Network Redundancy

A separate pair of fiber optic cables connects Juneau to Seattle, Juneau to Anchorage, Anchorage to Fairbanks, Anchorage to Seattle (AU-E) Anchorage to Warrenton (AU-W) and Anchorage to Ketchikan and Ketchikan to Warrenton.

Route Diversity

The Alaska United Network achieves complete route diversity to Anchorage and Seattle by using routes on both AU-East and AU-West to create a physically diverse ring interconnecting these locations. Juneau has a diverse ring through Southeast cable to Ketchikan and the Segment 3 AU-W leg to Ketchikan. Fairbanks has complete route diversity between fiber along the pipeline corridor and fiber along Parks.

Total Design Capacity

220 billion bits per second can be provided in a diversely routed ring configuration utilizing AU-East and AU-West cable segments. Another 530 billion bits per second can be provided as standalone capacity on AU-West.
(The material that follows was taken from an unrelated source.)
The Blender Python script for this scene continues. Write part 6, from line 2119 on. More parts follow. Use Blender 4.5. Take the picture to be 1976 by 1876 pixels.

AU-North capacity can be increased to greater than a TB/s through advancements in terrestrial transmission abilities.

Landing Points

Alaska end: Juneau, Whittier and Valdez CONUS, and Ketchikan: Seattle, Washington; Warrenton, Oregon

Service Life

Minimum 25 years

Greatest Water Depth

15,617 ft.

Standards & Protection

  • SONET (Synchronous Optical Network)-based system
  • BER (Bit Error Rate) less than one in ten trillion bits sent
  • APS (Automated Protection Switching) for equipment failure
  • Route surveyed and plow-buried from shore to 4,900 ft.